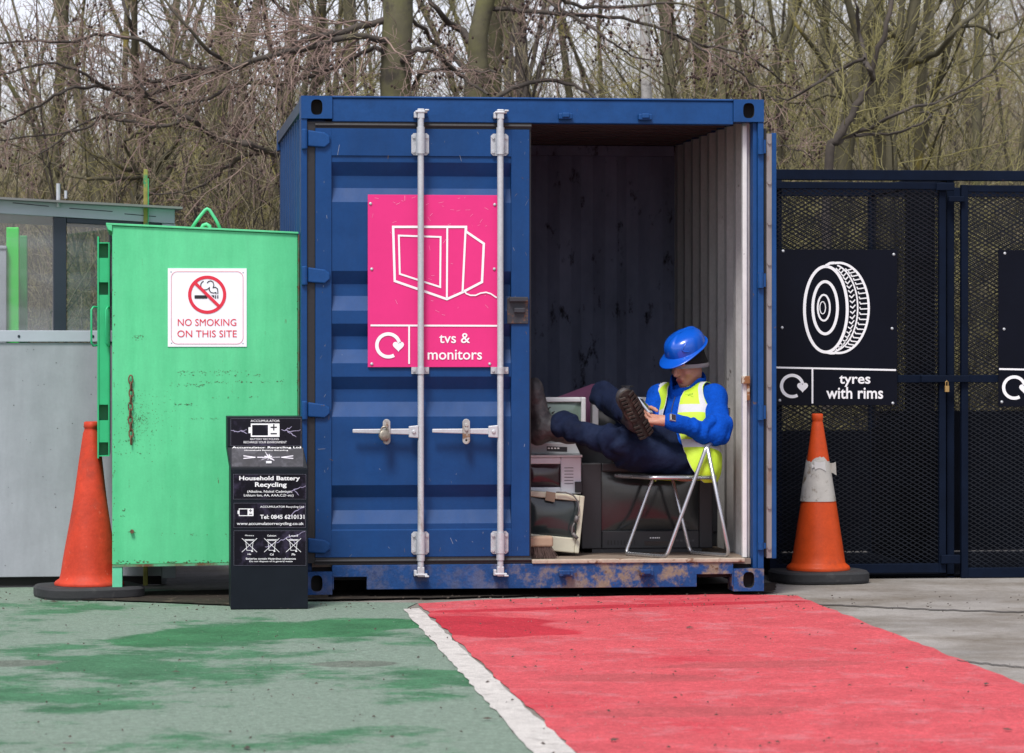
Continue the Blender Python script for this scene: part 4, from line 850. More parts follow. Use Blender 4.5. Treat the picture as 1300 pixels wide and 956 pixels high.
# silver set above it
slv, q_ = screen_set('television', 'silver television with a reddish dark screen on top of the cream monitor', 655, 738, 581, 627, .44, .36, silver, scr('reddish_screen', (.040, .020, .026)), 662, 712, 592, 622, taper=.75)
m = MB(); pl_ = plane(.44)
for i in range(6): m.stroke(pl_, [(716.5, 594+i*4), (728, 594+i*4)], .9, off=.0015)
m.build('speaker_grille', M('slv_grille', (.12, .12, .13), .7), slv)
m = MB().box(q_[0], q_[1]+.004, .425, .54, q_[3]+.0008, q_[3]+.014); m.build('top_ledge', M('bright_ledge', (.62, .63, .65), .3), slv, bevel=.003)
m = MB().box(at(730, 0, .43).x, at(739, 0, .43).x, .425, .439, at(0, 629, .43).z, at(0, 615, .43).z); m.build('side_socket', black_p, slv, bevel=.003)
# grey player with a socket strip, on the silver set
a = at(668, 562, .50); b = at(737, 579, .50); zb_ = q_[3]+.0155
pr = thing('video_player', 'grey box with a black socket strip lying on the silver television', 'player', V((a.x+b.x)/2, .6, zb_))
MB().hexa([(a.x, .50, zb_), (b.x, .50, zb_), (b.x-.03, .50, a.z), (a.x, .50, a.z), (a.x, .80, zb_), (b.x, .80, zb_), (b.x-.03, .80, a.z), (a.x, .80, a.z)]).build('case', midgrey, pr, bevel=.006)
pl_ = plane(.50); m = MB().fill(pl_, [(694, 566.5), (720, 567.5), (720, 573.5), (694, 572.5)], .002); m.build('socket_strip', black_p, pr)
m = MB(); [m.stroke(pl_, [(u, 569), (u+2.6, 569.2)], 1.6, off=.0032) for u in (695.5, 699.5, 703.5, 707.5)]; m.build('sockets', white, pr)
# grey set with green-grey screen further back
gst, q_ = screen_set('monitor', 'pale grey monitor with a greenish screen at the back behind the outstretched leg', 680, 744, 504.5, 561.2, .53, .40, greyc, scr('greenish_screen', (.15, .21, .175)), 686, 738, 512, 554, taper=.7)
a = at(680, 562, .9)
m = MB().box(a.x, a.x+.42, .87, 1.25, FZ+.001, q_[2]-.002); tag(m.build('television', dark_case, bevel=.006), 'dark set under the pale grey monitor at the back of the container', 'television')
sst, q_ = screen_set('monitor', 'silver monitor behind the seated man, only its top edge showing', 752, 846, 504.5, 575, 1.0, .38, greyc, scr('far_screen', (.03, .034, .036)), 760, 838, 513, 566, taper=.7)
m = MB().box(q_[0], q_[1], 1.36, 1.46, FZ+.001, q_[3]-.1).box(q_[0]+.02, q_[1]-.02, 1.44, 1.8, FZ+.001, q_[3]-.15).box(q_[0], q_[1], 1.05, 1.355, FZ+.6-.4, q_[2]-.002); tag(m.build('cardboard_box', M('cardboard', (.12, .085, .055), .85, var=.15), bevel=.006), 'brown box at the back of the container holding up the silver monitor', 'box')
c = at(796.5, 505, 1.12); m = MB(); c.z = q_[3]+.002
m.tube([c+V(-.03, 0, 0), c+V(0, 0, .03)], .004, 6).tube([c+V(.03, 0, 0), c+V(0, 0, .03)], .004, 6).tube([c+V(0, .03, 0), c+V(0, 0, .03)], .004, 6).box(c.x-.012, c.x+.012, c.y-.012, c.y+.012, c.z+.03, c.z+.062).tube([c+V(-.034, 0, .058), c+V(.034, 0, .058)], .005, 6)
tag(m.build('web_camera', M('grey_plastic', (.11, .11, .115), .5)), 'tiny dark camera on a little stand behind the raised knee', 'camera')
# mauve board leaning behind
a, b, c, d = at(708, 504, 1.34), at(756, 506, 1.34), at(758, 487, 1.40), at(752, 487.5, 1.40)
m = MB().slab([a+V(0, 0, -.25), b+V(0, 0, -.25), b, c, d, a], (0, .015, 0)); tag(m.build('plastic_board', M('mauve_plastic', (.52, .19, .34), .5)), 'mauve plastic board slanting up behind the pale grey monitor', 'board')
# pale box and dark set in the right rear corner
a = at(897, 540, 1.15); b = at(922, 577, 1.15)
m = MB().box(a.x, b.x, 1.15, 1.45, b.z+.001, a.z); tag(m.build('box', M('mauve_grey_box', (.17, .14, .145), .7), bevel=.006), 'small greyish box behind the chair back in the right corner', 'box')
m = MB().box(a.x-.05, b.x+.01, 1.12, 1.5, FZ+.001, b.z).box(a.x-.03, b.x-.01, 1.11, 1.12, FZ+.08, b.z-.05); tag(m.build('television', dark_case, bevel=.008), 'tall dark set in the right corner under the greyish box', 'television')
# broom head
bm_ = thing('broom', 'wooden broom head with brown bristles on the container floor by the door', 'broom', V(at(690, 700, .16).x, .16, FZ))
a = at(650, 680.5, .15); b = at(701.5, 694, .15)
MB().box(a.x, b.x, .115, .185, b.z, a.z).build('head', woodm, bm_, bevel=.012, seg=3)
m = MB(); r = random.Random(2)
for i in range(520):
    x = r.uniform(a.x+.01, b.x-.01); y = r.uniform(.12, .18); t = (x-a.x)/(b.x-a.x); f = V((t-.45)*.05+r.uniform(-.012, .016), (y-.15)*.6+r.uniform(-.012, .012), 0)
    p0 = V(x, y, b.z+.004); p1 = V(x+f.x, y+f.y, FZ+.002+r.uniform(0, .008)); w = V(.0016, 0, 0); m.add([p0-w, p0+w, p1+w*.7, p1-w*.7], [(0, 1, 2, 3)])
m.build('bristles', brist, bm_)
h0 = at(672, 682, .15); MB().tube([h0+V(-.05, .0, .0), h0+V(-.35, .12, 1.15)], .0125, 10).build('handle', woodm, bm_, smooth=True)
# ------------------------------------------------------------------ folding chair
fc = thing('folding_chair', 'folding chair with bright steel tube legs under the seated man', 'chair', (at(860, 703, .3).x, .3, FZ))
def cp(u, v, y): return at(u, v, y)
def bend(pts, r=.035, n=5):
    out = [V(pts[0])]
    for a, b, c in zip(pts, pts[1:], pts[2:]):
        a, b, c = V(a), V(b), V(c); d1 = (a-b).normalized(); d2 = (c-b).normalized(); p, q = b+d1*r, b+d2*r
        for i in range(n+1): t = i/n; out.append((p*(1-t)**2+b*2*t*(1-t)+q*t*t))
    return out+[V(pts[-1])]
tr = .0105; zf = FZ+tr
def onfl(u, y): p = at(u, 700, y); p.z = zf; return p
yN, yF = .09, .38
nf, ff = onfl(846, yN), onfl(794, yF); nr, fr_ = onfl(926, yN+.05), onfl(876, yF+.05)
nt = cp(896.5, 568, yN+.0); 
lat = (ff-nf)
ft = nt+lat
bk_ = [cp(903, 563, yN+.06), cp(922, 545, yN+.24)]; bt_ = cp(925, 520, yN+.27)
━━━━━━
| What is expected |
Repeat the listing verbatim. Skip the pictures.

| Output below |
Continue the Blender Python script for this scene: part 4, from line 850. More parts follow. Use Blender 4.5. Treat the picture as 1300 pixels wide and 956 pixels high.
# silver set above it
slv, q_ = screen_set('television', 'silver television with a reddish dark screen on top of the cream monitor', 655, 738, 581, 627, .44, .36, silver, scr('reddish_screen', (.040, .020, .026)), 662, 712, 592, 622, taper=.75)
m = MB(); pl_ = plane(.44)
for i in range(6): m.stroke(pl_, [(716.5, 594+i*4), (728, 594+i*4)], .9, off=.0015)
m.build('speaker_grille', M('slv_grille', (.12, .12, .13), .7), slv)
m = MB().box(q_[0], q_[1]+.004, .425, .54, q_[3]+.0008, q_[3]+.014); m.build('top_ledge', M('bright_ledge', (.62, .63, .65), .3), slv, bevel=.003)
m = MB().box(at(730, 0, .43).x, at(739, 0, .43).x, .425, .439, at(0, 629, .43).z, at(0, 615, .43).z); m.build('side_socket', black_p, slv, bevel=.003)
# grey player with a socket strip, on the silver set
a = at(668, 562, .50); b = at(737, 579, .50); zb_ = q_[3]+.0155
pr = thing('video_player', 'grey box with a black socket strip lying on the silver television', 'player', V((a.x+b.x)/2, .6, zb_))
MB().hexa([(a.x, .50, zb_), (b.x, .50, zb_), (b.x-.03, .50, a.z), (a.x, .50, a.z), (a.x, .80, zb_), (b.x, .80, zb_), (b.x-.03, .80, a.z), (a.x, .80, a.z)]).build('case', midgrey, pr, bevel=.006)
pl_ = plane(.50); m = MB().fill(pl_, [(694, 566.5), (720, 567.5), (720, 573.5), (694, 572.5)], .002); m.build('socket_strip', black_p, pr)
m = MB(); [m.stroke(pl_, [(u, 569), (u+2.6, 569.2)], 1.6, off=.0032) for u in (695.5, 699.5, 703.5, 707.5)]; m.build('sockets', white, pr)
# grey set with green-grey screen further back
gst, q_ = screen_set('monitor', 'pale grey monitor with a greenish screen at the back behind the outstretched leg', 680, 744, 504.5, 561.2, .53, .40, greyc, scr('greenish_screen', (.15, .21, .175)), 686, 738, 512, 554, taper=.7)
a = at(680, 562, .9)
m = MB().box(a.x, a.x+.42, .87, 1.25, FZ+.001, q_[2]-.002); tag(m.build('television', dark_case, bevel=.006), 'dark set under the pale grey monitor at the back of the container', 'television')
sst, q_ = screen_set('monitor', 'silver monitor behind the seated man, only its top edge showing', 752, 846, 504.5, 575, 1.0, .38, greyc, scr('far_screen', (.03, .034, .036)), 760, 838, 513, 566, taper=.7)
m = MB().box(q_[0], q_[1], 1.36, 1.46, FZ+.001, q_[3]-.1).box(q_[0]+.02, q_[1]-.02, 1.44, 1.8, FZ+.001, q_[3]-.15).box(q_[0], q_[1], 1.05, 1.355, FZ+.6-.4, q_[2]-.002); tag(m.build('cardboard_box', M('cardboard', (.12, .085, .055), .85, var=.15), bevel=.006), 'brown box at the back of the container holding up the silver monitor', 'box')
c = at(796.5, 505, 1.12); m = MB(); c.z = q_[3]+.002
m.tube([c+V(-.03, 0, 0), c+V(0, 0, .03)], .004, 6).tube([c+V(.03, 0, 0), c+V(0, 0, .03)], .004, 6).tube([c+V(0, .03, 0), c+V(0, 0, .03)], .004, 6).box(c.x-.012, c.x+.012, c.y-.012, c.y+.012, c.z+.03, c.z+.062).tube([c+V(-.034, 0, .058), c+V(.034, 0, .058)], .005, 6)
tag(m.build('web_camera', M('grey_plastic', (.11, .11, .115), .5)), 'tiny dark camera on a little stand behind the raised knee', 'camera')
# mauve board leaning behind
a, b, c, d = at(708, 504, 1.34), at(756, 506, 1.34), at(758, 487, 1.40), at(752, 487.5, 1.40)
m = MB().slab([a+V(0, 0, -.25), b+V(0, 0, -.25), b, c, d, a], (0, .015, 0)); tag(m.build('plastic_board', M('mauve_plastic', (.52, .19, .34), .5)), 'mauve plastic board slanting up behind the pale grey monitor', 'board')
# pale box and dark set in the right rear corner
a = at(897, 540, 1.15); b = at(922, 577, 1.15)
m = MB().box(a.x, b.x, 1.15, 1.45, b.z+.001, a.z); tag(m.build('box', M('mauve_grey_box', (.17, .14, .145), .7), bevel=.006), 'small greyish box behind the chair back in the right corner', 'box')
m = MB().box(a.x-.05, b.x+.01, 1.12, 1.5, FZ+.001, b.z).box(a.x-.03, b.x-.01, 1.11, 1.12, FZ+.08, b.z-.05); tag(m.build('television', dark_case, bevel=.008), 'tall dark set in the right corner under the greyish box', 'television')
# broom head
bm_ = thing('broom', 'wooden broom head with brown bristles on the container floor by the door', 'broom', V(at(690, 700, .16).x, .16, FZ))
a = at(650, 680.5, .15); b = at(701.5, 694, .15)
MB().box(a.x, b.x, .115, .185, b.z, a.z).build('head', woodm, bm_, bevel=.012, seg=3)
m = MB(); r = random.Random(2)
for i in range(520):
    x = r.uniform(a.x+.01, b.x-.01); y = r.uniform(.12, .18); t = (x-a.x)/(b.x-a.x); f = V((t-.45)*.05+r.uniform(-.012, .016), (y-.15)*.6+r.uniform(-.012, .012), 0)
    p0 = V(x, y, b.z+.004); p1 = V(x+f.x, y+f.y, FZ+.002+r.uniform(0, .008)); w = V(.0016, 0, 0); m.add([p0-w, p0+w, p1+w*.7, p1-w*.7], [(0, 1, 2, 3)])
m.build('bristles', brist, bm_)
h0 = at(672, 682, .15); MB().tube([h0+V(-.05, .0, .0), h0+V(-.35, .12, 1.15)], .0125, 10).build('handle', woodm, bm_, smooth=True)
# ------------------------------------------------------------------ folding chair
fc = thing('folding_chair', 'folding chair with bright steel tube legs under the seated man', 'chair', (at(860, 703, .3).x, .3, FZ))
def cp(u, v, y): return at(u, v, y)
def bend(pts, r=.035, n=5):
    out = [V(pts[0])]
    for a, b, c in zip(pts, pts[1:], pts[2:]):
        a, b, c = V(a), V(b), V(c); d1 = (a-b).normalized(); d2 = (c-b).normalized(); p, q = b+d1*r, b+d2*r
        for i in range(n+1): t = i/n; out.append((p*(1-t)**2+b*2*t*(1-t)+q*t*t))
    return out+[V(pts[-1])]
tr = .0105; zf = FZ+tr
def onfl(u, y): p = at(u, 700, y); p.z = zf; return p
yN, yF = .09, .38
nf, ff = onfl(846, yN), onfl(794, yF); nr, fr_ = onfl(926, yN+.05), onfl(876, yF+.05)
nt = cp(896.5, 568, yN+.0); 
lat = (ff-nf)
ft = nt+lat
bk_ = [cp(903, 563, yN+.06), cp(922, 545, yN+.24)]; bt_ = cp(925, 520, yN+.27)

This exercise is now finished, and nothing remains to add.